[Records with scene code]
━━━━━━━━

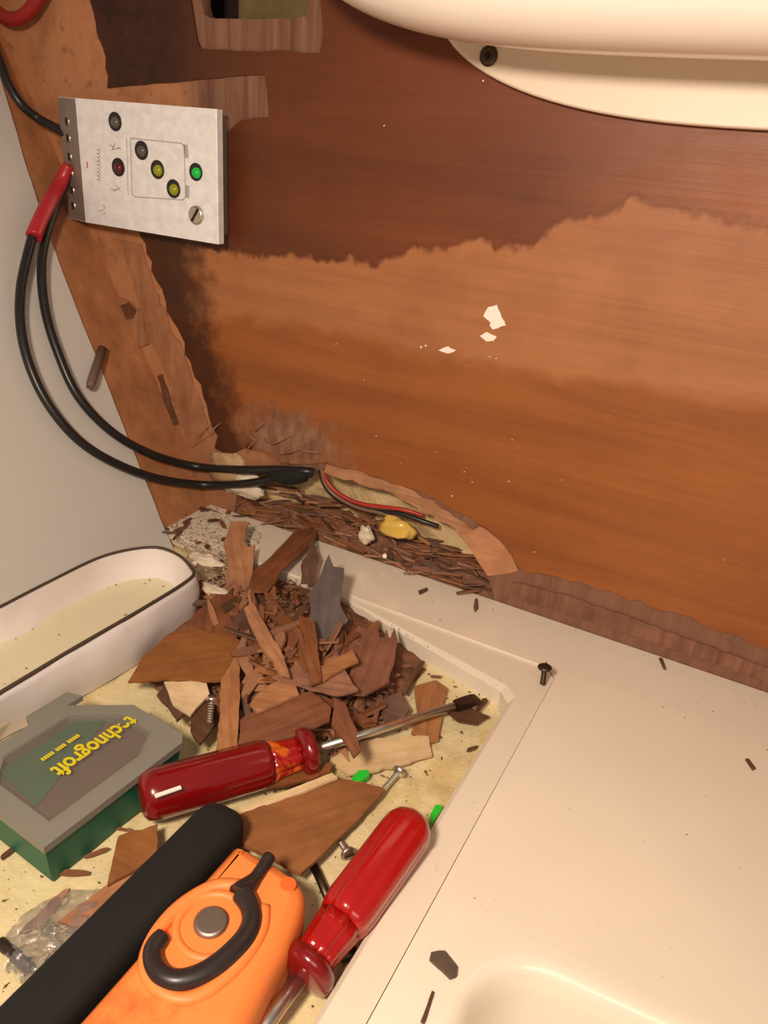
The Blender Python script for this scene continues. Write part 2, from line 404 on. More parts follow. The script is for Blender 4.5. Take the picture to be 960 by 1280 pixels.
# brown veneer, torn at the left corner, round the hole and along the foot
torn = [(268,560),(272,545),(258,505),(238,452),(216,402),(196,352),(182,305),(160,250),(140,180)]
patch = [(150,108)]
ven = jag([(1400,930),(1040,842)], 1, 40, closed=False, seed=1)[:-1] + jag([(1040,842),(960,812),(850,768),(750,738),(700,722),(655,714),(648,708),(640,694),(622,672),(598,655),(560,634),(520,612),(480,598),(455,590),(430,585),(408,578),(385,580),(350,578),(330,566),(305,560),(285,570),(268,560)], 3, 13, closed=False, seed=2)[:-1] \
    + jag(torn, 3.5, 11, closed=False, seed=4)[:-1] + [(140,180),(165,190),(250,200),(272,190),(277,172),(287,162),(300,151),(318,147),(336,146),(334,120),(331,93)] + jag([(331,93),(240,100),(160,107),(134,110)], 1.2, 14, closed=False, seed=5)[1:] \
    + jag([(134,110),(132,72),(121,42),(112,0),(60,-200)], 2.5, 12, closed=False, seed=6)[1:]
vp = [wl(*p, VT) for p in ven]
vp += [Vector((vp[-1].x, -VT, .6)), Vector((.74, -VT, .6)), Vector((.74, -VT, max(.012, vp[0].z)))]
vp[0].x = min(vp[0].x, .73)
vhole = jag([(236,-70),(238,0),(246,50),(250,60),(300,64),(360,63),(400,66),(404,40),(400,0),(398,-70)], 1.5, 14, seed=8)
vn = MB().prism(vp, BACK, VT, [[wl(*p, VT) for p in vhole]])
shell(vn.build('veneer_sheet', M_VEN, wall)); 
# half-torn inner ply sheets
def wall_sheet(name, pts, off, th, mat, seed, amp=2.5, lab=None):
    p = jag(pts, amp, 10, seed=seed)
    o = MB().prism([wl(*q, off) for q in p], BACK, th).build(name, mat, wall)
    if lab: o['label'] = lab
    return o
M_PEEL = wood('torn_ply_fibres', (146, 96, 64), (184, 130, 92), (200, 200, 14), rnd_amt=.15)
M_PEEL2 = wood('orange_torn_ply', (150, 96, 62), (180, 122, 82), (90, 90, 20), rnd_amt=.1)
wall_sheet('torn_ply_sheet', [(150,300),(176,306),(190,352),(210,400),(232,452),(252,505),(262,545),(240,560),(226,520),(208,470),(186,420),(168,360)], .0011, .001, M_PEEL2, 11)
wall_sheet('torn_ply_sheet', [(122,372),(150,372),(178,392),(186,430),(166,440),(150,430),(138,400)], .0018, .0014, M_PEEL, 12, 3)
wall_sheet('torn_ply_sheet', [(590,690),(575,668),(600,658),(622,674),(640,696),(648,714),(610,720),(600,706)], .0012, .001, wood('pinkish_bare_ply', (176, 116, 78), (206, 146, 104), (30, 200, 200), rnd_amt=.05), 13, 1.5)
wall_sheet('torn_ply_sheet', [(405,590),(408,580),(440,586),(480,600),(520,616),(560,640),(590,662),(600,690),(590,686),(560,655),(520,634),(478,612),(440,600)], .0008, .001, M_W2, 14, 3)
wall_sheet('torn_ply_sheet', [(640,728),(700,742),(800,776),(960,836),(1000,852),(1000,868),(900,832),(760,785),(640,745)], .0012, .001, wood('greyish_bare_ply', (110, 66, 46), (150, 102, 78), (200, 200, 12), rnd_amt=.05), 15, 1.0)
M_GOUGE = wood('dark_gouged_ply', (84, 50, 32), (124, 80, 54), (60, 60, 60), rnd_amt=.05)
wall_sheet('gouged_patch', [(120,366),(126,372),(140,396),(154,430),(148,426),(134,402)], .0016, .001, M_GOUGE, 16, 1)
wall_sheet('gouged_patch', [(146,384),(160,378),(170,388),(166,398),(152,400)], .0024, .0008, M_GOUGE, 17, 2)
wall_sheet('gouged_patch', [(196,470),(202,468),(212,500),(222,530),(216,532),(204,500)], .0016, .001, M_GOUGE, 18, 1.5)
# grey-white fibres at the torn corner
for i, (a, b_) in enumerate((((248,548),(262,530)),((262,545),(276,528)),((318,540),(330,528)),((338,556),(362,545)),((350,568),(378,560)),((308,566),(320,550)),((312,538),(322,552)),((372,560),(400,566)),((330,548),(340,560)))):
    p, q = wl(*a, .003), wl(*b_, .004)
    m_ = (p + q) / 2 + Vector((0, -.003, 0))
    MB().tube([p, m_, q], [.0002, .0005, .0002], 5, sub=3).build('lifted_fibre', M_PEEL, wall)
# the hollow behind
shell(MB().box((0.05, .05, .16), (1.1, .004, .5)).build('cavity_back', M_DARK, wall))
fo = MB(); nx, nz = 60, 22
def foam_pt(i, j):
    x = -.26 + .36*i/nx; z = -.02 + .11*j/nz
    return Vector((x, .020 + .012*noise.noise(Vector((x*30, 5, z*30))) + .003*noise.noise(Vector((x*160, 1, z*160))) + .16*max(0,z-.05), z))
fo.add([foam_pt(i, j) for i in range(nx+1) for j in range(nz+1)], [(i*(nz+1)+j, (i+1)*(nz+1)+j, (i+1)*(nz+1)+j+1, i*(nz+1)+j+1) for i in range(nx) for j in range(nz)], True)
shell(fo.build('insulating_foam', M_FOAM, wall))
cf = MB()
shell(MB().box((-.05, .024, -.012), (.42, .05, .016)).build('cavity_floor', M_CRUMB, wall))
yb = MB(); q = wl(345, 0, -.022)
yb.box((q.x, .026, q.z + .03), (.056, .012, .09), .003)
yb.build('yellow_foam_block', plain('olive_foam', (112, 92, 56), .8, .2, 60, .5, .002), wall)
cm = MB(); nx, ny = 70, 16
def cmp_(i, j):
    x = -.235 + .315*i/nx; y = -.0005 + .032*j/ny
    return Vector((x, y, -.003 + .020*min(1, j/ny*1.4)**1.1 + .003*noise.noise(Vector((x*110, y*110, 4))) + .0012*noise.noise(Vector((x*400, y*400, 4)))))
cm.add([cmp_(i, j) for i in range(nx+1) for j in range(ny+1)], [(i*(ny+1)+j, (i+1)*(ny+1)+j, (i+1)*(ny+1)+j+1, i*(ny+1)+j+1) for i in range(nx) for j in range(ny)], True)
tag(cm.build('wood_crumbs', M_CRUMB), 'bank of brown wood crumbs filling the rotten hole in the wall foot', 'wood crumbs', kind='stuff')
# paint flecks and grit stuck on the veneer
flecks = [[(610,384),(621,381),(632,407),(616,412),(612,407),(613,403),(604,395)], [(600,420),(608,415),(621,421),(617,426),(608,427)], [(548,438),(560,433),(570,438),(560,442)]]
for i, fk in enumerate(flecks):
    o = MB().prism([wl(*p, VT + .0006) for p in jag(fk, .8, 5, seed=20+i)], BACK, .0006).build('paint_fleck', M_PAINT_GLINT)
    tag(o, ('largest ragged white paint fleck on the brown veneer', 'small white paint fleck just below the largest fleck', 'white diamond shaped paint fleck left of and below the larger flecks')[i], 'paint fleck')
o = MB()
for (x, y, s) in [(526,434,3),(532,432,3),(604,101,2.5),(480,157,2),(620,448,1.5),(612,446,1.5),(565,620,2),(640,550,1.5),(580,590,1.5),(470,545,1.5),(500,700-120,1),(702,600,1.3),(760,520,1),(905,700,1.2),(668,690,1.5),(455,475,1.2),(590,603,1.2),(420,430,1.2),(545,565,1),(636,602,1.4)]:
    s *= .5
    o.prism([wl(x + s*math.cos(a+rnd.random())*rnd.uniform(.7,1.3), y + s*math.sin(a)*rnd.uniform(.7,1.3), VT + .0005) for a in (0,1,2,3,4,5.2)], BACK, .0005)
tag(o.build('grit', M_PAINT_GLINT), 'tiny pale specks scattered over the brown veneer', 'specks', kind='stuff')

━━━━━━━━

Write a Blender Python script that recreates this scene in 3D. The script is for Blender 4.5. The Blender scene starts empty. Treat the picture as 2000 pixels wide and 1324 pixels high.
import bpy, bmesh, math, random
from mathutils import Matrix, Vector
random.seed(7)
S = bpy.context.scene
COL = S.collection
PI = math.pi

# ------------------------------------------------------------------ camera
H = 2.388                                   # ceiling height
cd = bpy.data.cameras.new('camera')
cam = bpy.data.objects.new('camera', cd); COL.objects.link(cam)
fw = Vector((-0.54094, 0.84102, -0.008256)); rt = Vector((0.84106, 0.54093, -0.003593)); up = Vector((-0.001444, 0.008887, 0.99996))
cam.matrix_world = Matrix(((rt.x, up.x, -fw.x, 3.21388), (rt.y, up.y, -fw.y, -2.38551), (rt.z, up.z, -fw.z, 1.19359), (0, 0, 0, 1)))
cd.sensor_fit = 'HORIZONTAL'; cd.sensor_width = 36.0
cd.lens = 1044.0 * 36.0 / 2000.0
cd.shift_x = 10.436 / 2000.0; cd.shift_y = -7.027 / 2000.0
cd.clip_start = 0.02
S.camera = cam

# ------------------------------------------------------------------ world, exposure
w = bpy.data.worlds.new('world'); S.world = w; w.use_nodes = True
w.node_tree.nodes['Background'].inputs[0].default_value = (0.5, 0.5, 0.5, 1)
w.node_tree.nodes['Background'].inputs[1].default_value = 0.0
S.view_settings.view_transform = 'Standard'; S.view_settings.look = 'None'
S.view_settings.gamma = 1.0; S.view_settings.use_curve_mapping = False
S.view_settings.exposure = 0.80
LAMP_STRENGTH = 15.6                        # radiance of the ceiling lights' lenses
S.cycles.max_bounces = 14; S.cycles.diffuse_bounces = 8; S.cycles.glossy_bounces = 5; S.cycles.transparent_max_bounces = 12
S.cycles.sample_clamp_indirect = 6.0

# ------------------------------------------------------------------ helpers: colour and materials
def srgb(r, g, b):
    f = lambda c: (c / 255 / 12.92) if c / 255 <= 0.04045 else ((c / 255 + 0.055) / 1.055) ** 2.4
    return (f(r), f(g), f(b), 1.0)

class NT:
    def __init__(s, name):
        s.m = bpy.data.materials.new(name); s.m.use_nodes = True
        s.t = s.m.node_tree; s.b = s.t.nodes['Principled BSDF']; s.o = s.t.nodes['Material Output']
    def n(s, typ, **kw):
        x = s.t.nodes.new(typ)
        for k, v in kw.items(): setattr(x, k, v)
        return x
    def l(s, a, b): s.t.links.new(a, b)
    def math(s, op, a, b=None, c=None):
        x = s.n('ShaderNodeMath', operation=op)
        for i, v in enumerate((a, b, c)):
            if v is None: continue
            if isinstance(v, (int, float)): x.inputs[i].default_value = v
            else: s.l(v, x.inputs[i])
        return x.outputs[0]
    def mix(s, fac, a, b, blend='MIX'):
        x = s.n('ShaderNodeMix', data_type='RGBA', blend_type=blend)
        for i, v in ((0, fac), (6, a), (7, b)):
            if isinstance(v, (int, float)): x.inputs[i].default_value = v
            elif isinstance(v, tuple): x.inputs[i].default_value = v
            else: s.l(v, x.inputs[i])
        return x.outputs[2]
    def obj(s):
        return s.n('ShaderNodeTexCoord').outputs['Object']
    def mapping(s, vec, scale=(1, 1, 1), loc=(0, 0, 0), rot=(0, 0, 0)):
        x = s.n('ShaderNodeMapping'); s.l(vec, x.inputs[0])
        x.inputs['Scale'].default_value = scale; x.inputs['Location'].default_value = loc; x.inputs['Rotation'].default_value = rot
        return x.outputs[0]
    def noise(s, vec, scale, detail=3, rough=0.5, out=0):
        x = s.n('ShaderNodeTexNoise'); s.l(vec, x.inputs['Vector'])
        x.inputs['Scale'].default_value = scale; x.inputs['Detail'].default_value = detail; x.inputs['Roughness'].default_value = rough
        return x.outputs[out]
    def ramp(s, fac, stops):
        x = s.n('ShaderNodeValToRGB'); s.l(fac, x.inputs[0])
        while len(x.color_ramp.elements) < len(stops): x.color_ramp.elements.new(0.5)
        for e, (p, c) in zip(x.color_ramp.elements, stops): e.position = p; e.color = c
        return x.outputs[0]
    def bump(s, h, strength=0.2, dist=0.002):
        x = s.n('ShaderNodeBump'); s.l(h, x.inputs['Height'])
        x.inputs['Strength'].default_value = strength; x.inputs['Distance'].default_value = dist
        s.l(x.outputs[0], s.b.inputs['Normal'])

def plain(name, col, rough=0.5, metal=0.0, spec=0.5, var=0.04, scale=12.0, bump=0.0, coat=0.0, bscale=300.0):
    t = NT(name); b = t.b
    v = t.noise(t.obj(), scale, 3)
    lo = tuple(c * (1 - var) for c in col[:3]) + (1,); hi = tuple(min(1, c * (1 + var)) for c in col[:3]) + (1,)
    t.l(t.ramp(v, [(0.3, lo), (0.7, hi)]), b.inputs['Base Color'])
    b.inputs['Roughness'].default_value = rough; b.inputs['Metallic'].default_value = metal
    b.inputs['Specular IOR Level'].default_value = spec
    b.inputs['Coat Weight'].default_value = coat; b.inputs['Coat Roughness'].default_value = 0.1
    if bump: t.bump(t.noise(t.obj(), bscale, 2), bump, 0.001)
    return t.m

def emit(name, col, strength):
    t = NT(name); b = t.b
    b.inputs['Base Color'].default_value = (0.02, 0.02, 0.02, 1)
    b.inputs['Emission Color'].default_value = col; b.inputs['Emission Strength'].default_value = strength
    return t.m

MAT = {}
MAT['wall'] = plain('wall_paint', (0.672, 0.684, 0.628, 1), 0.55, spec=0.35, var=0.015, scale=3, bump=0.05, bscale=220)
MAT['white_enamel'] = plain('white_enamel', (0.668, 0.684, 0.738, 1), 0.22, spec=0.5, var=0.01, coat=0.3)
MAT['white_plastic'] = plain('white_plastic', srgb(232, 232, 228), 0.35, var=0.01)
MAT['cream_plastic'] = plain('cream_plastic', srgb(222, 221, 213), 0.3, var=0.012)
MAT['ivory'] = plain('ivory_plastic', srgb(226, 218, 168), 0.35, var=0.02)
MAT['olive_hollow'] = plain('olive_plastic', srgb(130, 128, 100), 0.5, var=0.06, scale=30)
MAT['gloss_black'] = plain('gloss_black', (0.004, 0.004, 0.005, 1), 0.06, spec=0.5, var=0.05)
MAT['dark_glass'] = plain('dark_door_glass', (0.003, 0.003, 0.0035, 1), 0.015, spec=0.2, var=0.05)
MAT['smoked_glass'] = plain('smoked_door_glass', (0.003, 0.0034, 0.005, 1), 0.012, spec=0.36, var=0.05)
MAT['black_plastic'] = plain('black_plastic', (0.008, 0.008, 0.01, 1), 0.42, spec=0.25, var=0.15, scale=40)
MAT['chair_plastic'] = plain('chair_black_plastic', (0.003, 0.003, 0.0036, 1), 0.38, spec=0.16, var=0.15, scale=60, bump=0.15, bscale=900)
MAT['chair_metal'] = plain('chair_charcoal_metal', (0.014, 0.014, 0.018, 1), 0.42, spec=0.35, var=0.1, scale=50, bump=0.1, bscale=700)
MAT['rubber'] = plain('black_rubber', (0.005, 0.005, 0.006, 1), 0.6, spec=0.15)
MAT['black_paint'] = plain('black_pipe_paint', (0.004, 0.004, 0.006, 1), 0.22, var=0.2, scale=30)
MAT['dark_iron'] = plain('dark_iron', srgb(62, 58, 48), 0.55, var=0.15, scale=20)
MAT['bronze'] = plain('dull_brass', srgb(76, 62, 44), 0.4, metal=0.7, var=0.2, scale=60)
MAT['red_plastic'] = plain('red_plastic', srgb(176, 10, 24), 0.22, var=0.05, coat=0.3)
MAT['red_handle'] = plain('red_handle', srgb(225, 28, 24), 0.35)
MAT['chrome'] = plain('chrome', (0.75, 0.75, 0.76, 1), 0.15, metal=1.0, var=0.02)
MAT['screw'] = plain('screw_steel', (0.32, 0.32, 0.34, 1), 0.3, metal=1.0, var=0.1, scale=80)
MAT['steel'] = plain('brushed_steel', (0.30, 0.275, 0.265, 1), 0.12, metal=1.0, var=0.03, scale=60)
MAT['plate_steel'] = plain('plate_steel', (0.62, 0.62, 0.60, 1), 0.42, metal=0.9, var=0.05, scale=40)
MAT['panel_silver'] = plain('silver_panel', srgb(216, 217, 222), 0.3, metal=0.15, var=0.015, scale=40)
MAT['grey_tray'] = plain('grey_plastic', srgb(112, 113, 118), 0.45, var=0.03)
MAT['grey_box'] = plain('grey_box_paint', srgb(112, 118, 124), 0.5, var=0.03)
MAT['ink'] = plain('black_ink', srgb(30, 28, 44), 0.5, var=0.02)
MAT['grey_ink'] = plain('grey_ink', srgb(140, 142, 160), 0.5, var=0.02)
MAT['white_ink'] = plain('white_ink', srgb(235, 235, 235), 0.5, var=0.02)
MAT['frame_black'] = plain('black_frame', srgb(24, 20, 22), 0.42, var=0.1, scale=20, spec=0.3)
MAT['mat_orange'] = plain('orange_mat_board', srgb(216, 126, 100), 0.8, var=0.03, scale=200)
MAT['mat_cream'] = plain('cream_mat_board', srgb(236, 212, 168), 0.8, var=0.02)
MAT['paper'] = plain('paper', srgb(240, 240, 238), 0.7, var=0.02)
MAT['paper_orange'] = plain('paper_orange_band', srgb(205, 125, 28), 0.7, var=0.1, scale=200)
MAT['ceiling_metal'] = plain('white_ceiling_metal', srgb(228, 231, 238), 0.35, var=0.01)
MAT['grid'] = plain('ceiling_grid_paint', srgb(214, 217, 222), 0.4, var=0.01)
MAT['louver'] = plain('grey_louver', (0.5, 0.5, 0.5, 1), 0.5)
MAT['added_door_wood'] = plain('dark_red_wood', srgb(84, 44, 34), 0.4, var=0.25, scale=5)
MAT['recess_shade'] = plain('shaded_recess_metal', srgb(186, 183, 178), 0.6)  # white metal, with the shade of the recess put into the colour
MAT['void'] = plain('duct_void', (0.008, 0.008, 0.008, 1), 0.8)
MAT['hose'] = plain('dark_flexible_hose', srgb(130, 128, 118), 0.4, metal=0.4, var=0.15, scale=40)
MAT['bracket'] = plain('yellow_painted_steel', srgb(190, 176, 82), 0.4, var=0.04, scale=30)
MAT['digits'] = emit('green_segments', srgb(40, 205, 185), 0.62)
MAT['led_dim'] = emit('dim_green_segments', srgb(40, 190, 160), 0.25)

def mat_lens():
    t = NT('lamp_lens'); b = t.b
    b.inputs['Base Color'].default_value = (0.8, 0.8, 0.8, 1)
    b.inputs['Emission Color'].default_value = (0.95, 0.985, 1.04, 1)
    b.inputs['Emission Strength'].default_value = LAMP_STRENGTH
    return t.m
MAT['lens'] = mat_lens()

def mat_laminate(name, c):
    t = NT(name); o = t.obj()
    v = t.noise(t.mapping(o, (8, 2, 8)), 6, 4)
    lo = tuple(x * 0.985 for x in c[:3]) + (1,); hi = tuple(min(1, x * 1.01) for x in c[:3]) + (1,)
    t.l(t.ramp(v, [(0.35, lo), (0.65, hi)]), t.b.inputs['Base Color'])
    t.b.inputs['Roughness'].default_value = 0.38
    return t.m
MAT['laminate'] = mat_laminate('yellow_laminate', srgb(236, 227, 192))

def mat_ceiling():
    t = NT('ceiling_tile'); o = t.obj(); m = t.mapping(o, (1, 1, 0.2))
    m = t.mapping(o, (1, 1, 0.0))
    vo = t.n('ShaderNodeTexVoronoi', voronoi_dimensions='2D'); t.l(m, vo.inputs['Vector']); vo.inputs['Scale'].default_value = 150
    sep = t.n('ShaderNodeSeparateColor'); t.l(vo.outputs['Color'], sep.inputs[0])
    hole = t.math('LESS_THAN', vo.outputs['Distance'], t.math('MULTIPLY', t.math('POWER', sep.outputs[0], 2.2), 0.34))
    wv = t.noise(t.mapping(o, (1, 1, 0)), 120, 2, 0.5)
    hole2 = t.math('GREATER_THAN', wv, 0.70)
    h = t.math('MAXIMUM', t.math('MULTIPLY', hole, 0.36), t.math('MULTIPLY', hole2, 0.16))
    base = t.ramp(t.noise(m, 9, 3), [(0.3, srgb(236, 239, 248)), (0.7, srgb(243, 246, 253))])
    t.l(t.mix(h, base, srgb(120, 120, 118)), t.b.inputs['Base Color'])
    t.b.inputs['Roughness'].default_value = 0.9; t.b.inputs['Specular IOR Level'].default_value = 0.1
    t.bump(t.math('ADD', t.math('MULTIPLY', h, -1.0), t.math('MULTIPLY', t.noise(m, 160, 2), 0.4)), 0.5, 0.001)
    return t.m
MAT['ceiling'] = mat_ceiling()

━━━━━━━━

◆ Given problem ◆
Between the line containing "Write a Blender" and the line containing "S.camera = cam" lies the part to return. Return it exactly, counting both of those lines.

◆ Exercise output ◆
Write a Blender Python script that recreates this scene in 3D. The script is for Blender 4.5. The Blender scene starts empty. Treat the picture as 2000 pixels wide and 1324 pixels high.
import bpy, bmesh, math, random
from mathutils import Matrix, Vector
random.seed(7)
S = bpy.context.scene
COL = S.collection
PI = math.pi

# ------------------------------------------------------------------ camera
H = 2.388                                   # ceiling height
cd = bpy.data.cameras.new('camera')
cam = bpy.data.objects.new('camera', cd); COL.objects.link(cam)
fw = Vector((-0.54094, 0.84102, -0.008256)); rt = Vector((0.84106, 0.54093, -0.003593)); up = Vector((-0.001444, 0.008887, 0.99996))
cam.matrix_world = Matrix(((rt.x, up.x, -fw.x, 3.21388), (rt.y, up.y, -fw.y, -2.38551), (rt.z, up.z, -fw.z, 1.19359), (0, 0, 0, 1)))
cd.sensor_fit = 'HORIZONTAL'; cd.sensor_width = 36.0
cd.lens = 1044.0 * 36.0 / 2000.0
cd.shift_x = 10.436 / 2000.0; cd.shift_y = -7.027 / 2000.0
cd.clip_start = 0.02
S.camera = cam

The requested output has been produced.